• _Task details_: Return only the lines from the top of the data down to the one that holds "20).build('soil', M['soil'], t)", both included, without any pictures.

┄┄┄┄┄┄

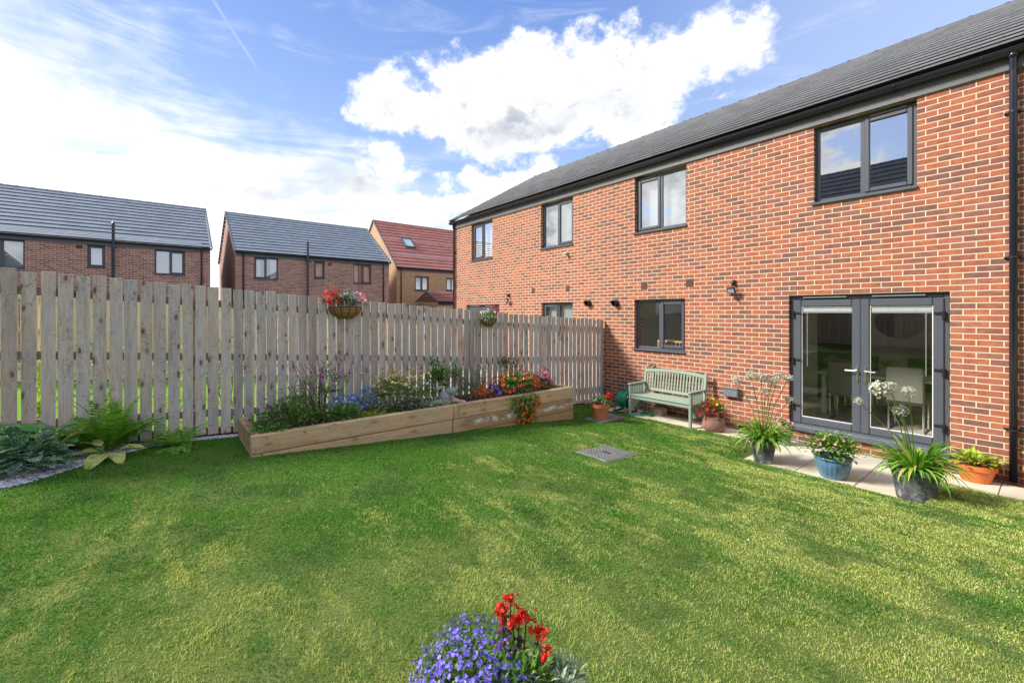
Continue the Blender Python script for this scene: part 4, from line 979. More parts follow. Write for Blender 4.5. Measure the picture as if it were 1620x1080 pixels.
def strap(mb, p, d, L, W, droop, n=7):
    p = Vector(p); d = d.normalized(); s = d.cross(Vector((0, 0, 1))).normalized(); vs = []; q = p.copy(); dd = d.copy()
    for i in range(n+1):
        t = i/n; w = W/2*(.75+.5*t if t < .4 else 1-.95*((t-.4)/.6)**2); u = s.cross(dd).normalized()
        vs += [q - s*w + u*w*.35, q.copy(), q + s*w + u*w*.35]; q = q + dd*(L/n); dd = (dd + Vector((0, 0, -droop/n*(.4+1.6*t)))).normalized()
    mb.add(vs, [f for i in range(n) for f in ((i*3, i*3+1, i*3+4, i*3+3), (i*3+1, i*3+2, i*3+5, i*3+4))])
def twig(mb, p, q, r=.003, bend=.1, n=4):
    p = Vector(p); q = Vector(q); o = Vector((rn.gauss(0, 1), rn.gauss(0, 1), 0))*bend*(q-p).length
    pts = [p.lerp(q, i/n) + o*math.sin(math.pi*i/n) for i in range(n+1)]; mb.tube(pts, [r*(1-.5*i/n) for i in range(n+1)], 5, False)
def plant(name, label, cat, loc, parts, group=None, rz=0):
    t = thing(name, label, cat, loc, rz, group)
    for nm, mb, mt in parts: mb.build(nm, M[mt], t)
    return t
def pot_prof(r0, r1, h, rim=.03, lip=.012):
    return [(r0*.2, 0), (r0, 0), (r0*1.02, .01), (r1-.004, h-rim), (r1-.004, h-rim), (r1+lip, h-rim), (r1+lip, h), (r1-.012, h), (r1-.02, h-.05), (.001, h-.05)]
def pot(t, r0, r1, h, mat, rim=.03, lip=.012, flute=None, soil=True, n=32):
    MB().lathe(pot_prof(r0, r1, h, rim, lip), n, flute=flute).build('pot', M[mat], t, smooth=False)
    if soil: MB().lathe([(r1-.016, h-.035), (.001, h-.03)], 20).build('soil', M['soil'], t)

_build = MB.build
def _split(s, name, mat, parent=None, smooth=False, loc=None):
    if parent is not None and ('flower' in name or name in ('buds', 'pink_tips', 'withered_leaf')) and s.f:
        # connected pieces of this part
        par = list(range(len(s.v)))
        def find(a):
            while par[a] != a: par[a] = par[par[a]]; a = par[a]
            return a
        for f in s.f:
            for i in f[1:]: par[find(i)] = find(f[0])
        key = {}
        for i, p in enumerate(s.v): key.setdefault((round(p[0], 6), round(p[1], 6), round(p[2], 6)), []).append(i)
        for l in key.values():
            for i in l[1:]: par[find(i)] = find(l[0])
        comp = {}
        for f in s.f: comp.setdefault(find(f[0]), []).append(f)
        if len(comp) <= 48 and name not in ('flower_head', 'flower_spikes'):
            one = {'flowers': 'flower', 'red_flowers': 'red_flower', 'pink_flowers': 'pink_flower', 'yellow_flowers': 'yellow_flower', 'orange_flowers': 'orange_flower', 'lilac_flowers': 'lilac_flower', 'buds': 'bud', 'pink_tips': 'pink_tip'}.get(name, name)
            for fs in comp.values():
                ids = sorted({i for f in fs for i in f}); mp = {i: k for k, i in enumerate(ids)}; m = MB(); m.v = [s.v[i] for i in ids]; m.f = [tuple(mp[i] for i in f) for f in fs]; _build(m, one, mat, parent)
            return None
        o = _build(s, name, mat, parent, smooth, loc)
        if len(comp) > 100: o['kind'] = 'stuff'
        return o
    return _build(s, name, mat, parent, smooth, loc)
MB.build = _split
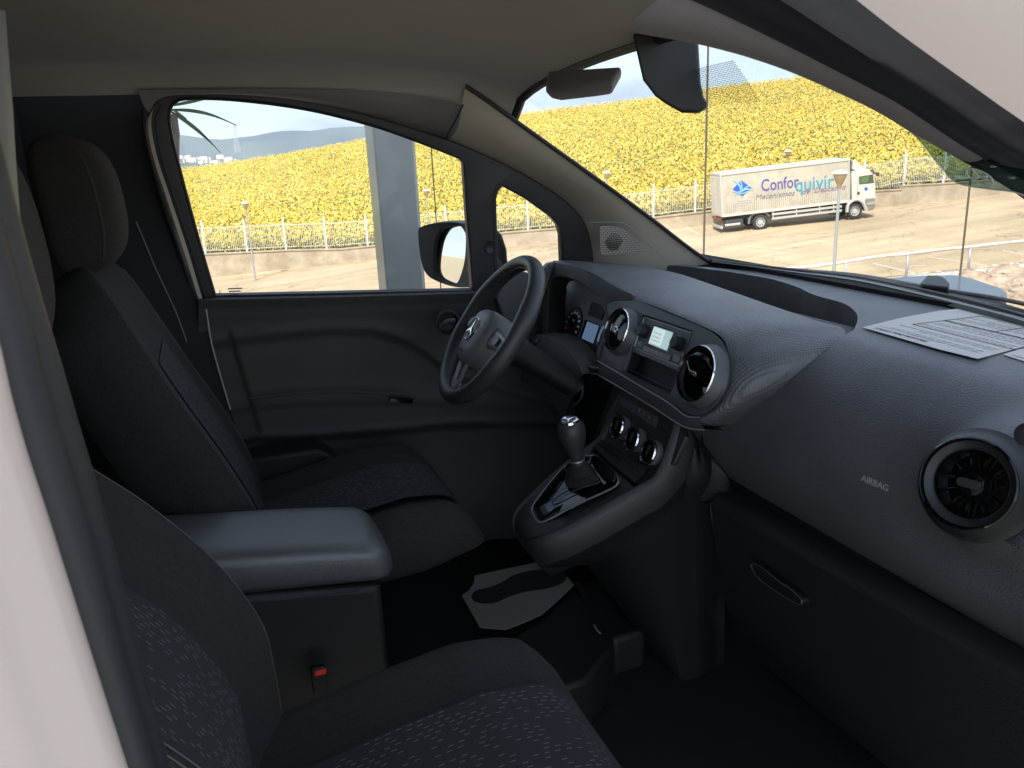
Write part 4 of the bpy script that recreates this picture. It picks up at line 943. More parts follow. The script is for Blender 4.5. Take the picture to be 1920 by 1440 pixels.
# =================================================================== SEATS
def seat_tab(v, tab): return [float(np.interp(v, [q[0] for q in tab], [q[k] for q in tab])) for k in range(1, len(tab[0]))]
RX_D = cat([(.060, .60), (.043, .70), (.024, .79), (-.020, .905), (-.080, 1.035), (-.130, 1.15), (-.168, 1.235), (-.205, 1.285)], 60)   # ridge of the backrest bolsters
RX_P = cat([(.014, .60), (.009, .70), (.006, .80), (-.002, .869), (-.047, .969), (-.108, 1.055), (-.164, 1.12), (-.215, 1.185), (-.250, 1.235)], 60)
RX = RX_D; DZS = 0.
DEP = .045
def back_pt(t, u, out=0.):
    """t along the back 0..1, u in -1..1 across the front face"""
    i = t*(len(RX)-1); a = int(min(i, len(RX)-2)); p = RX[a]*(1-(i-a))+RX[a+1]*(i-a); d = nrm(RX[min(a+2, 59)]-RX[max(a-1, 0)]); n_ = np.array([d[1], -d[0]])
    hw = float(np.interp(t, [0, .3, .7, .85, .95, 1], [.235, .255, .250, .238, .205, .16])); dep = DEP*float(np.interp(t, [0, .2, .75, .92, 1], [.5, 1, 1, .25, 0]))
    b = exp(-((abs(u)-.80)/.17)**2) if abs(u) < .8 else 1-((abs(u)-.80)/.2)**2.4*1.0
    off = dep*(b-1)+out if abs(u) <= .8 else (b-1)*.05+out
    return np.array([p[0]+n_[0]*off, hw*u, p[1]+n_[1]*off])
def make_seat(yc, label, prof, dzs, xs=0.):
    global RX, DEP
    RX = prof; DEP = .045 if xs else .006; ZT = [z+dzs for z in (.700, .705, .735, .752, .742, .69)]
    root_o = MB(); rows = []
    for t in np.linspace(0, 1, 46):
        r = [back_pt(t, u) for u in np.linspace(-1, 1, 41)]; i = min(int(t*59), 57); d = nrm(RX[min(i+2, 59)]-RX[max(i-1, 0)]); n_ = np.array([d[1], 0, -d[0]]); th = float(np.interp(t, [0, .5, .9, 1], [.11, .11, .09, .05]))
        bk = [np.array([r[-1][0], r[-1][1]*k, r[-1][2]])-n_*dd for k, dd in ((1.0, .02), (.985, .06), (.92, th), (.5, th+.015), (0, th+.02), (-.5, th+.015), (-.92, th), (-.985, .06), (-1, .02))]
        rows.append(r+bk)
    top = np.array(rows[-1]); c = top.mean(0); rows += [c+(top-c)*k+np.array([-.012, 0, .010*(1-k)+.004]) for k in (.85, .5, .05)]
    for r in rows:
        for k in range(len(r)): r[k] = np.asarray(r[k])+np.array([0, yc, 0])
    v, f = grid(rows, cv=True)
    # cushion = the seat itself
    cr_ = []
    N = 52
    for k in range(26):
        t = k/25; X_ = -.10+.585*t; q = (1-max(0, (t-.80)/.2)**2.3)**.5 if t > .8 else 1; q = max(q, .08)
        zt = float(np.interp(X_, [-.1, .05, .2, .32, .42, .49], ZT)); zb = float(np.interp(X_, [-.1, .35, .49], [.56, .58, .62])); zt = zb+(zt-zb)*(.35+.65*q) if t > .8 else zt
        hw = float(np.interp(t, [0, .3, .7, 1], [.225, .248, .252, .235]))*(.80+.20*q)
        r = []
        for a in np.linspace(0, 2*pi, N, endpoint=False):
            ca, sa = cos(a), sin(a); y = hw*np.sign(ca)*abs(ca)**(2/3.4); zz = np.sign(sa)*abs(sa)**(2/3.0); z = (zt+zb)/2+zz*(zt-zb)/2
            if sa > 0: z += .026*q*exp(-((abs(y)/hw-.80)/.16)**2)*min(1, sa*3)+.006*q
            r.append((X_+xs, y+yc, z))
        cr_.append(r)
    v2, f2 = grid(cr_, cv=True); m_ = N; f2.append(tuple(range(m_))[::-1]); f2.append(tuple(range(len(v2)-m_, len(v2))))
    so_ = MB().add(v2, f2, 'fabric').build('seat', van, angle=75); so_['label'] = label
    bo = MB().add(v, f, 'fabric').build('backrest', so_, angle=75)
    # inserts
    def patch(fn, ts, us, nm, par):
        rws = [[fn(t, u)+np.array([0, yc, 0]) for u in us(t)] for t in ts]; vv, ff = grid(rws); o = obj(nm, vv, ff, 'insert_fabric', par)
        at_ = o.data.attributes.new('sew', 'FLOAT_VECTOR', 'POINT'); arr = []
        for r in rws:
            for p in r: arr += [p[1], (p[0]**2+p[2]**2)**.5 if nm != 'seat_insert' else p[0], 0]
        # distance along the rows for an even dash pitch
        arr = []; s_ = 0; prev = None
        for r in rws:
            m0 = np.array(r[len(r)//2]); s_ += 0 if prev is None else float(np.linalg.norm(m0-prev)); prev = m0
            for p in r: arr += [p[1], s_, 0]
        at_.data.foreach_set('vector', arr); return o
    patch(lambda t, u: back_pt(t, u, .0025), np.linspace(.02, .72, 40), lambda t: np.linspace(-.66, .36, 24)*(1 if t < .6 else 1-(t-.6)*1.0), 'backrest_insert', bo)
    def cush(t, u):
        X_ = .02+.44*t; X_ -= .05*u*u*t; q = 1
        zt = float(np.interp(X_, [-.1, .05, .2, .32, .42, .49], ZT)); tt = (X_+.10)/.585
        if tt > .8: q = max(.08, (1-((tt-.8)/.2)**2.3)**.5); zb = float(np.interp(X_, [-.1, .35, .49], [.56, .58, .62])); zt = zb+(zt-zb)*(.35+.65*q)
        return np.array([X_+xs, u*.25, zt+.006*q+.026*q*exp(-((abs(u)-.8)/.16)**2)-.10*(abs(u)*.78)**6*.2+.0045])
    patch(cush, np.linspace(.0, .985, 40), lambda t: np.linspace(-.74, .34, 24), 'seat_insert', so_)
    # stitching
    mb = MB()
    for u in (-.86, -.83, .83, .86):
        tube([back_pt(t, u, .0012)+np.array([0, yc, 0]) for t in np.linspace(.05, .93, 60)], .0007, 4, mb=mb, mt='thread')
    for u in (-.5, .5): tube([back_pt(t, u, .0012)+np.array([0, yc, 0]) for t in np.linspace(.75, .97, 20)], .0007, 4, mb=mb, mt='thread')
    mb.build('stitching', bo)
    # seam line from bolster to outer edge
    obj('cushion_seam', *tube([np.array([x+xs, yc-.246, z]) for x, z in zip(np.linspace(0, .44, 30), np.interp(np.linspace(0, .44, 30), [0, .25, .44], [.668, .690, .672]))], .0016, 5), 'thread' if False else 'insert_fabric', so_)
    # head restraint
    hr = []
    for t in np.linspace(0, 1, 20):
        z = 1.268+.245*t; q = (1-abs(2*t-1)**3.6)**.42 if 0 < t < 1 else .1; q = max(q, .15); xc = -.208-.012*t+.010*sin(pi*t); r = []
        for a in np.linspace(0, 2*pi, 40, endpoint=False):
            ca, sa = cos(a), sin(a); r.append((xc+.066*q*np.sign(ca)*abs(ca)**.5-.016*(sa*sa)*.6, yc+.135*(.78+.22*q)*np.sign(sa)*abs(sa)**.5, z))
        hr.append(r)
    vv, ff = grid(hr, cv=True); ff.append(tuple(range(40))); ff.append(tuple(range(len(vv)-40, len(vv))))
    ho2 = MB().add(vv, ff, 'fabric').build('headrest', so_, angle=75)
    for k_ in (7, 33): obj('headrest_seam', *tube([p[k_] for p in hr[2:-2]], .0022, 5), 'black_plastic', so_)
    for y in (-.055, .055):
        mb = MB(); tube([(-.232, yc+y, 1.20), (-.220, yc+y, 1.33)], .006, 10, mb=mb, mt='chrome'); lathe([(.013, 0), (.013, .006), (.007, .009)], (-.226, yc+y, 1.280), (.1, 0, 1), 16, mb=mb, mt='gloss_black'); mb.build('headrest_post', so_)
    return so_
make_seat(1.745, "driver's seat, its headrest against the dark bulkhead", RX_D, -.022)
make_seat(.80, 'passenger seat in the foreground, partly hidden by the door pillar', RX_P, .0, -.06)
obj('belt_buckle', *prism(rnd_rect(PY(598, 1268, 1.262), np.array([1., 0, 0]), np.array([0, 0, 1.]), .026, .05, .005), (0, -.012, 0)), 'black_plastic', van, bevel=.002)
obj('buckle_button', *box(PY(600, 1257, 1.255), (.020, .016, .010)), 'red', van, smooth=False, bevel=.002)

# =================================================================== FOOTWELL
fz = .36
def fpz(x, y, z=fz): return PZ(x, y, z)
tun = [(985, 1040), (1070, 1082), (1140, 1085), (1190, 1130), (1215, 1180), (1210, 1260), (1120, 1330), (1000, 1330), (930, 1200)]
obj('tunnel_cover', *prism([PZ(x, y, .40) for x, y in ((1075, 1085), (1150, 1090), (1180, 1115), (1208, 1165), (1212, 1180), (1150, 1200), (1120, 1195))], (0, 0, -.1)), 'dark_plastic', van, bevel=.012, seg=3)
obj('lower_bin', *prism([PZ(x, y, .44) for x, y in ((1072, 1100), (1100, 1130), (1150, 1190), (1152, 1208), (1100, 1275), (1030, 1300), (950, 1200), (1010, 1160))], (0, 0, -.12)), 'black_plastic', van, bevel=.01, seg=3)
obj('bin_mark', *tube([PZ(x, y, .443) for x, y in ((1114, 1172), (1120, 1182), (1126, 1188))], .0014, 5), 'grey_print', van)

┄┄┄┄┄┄

• _Task result_:
Continue the Blender Python script for this scene: part 4, from line 979. More parts follow. Write for Blender 4.5. Measure the picture as if it were 1620x1080 pixels.
def strap(mb, p, d, L, W, droop, n=7):
    p = Vector(p); d = d.normalized(); s = d.cross(Vector((0, 0, 1))).normalized(); vs = []; q = p.copy(); dd = d.copy()
    for i in range(n+1):
        t = i/n; w = W/2*(.75+.5*t if t < .4 else 1-.95*((t-.4)/.6)**2); u = s.cross(dd).normalized()
        vs += [q - s*w + u*w*.35, q.copy(), q + s*w + u*w*.35]; q = q + dd*(L/n); dd = (dd + Vector((0, 0, -droop/n*(.4+1.6*t)))).normalized()
    mb.add(vs, [f for i in range(n) for f in ((i*3, i*3+1, i*3+4, i*3+3), (i*3+1, i*3+2, i*3+5, i*3+4))])
def twig(mb, p, q, r=.003, bend=.1, n=4):
    p = Vector(p); q = Vector(q); o = Vector((rn.gauss(0, 1), rn.gauss(0, 1), 0))*bend*(q-p).length
    pts = [p.lerp(q, i/n) + o*math.sin(math.pi*i/n) for i in range(n+1)]; mb.tube(pts, [r*(1-.5*i/n) for i in range(n+1)], 5, False)
def plant(name, label, cat, loc, parts, group=None, rz=0):
    t = thing(name, label, cat, loc, rz, group)
    for nm, mb, mt in parts: mb.build(nm, M[mt], t)
    return t
def pot_prof(r0, r1, h, rim=.03, lip=.012):
    return [(r0*.2, 0), (r0, 0), (r0*1.02, .01), (r1-.004, h-rim), (r1-.004, h-rim), (r1+lip, h-rim), (r1+lip, h), (r1-.012, h), (r1-.02, h-.05), (.001, h-.05)]
def pot(t, r0, r1, h, mat, rim=.03, lip=.012, flute=None, soil=True, n=32):
    MB().lathe(pot_prof(r0, r1, h, rim, lip), n, flute=flute).build('pot', M[mat], t, smooth=False)
    if soil: MB().lathe([(r1-.016, h-.035), (.001, h-.03)], 20).build('soil', M['soil'], t)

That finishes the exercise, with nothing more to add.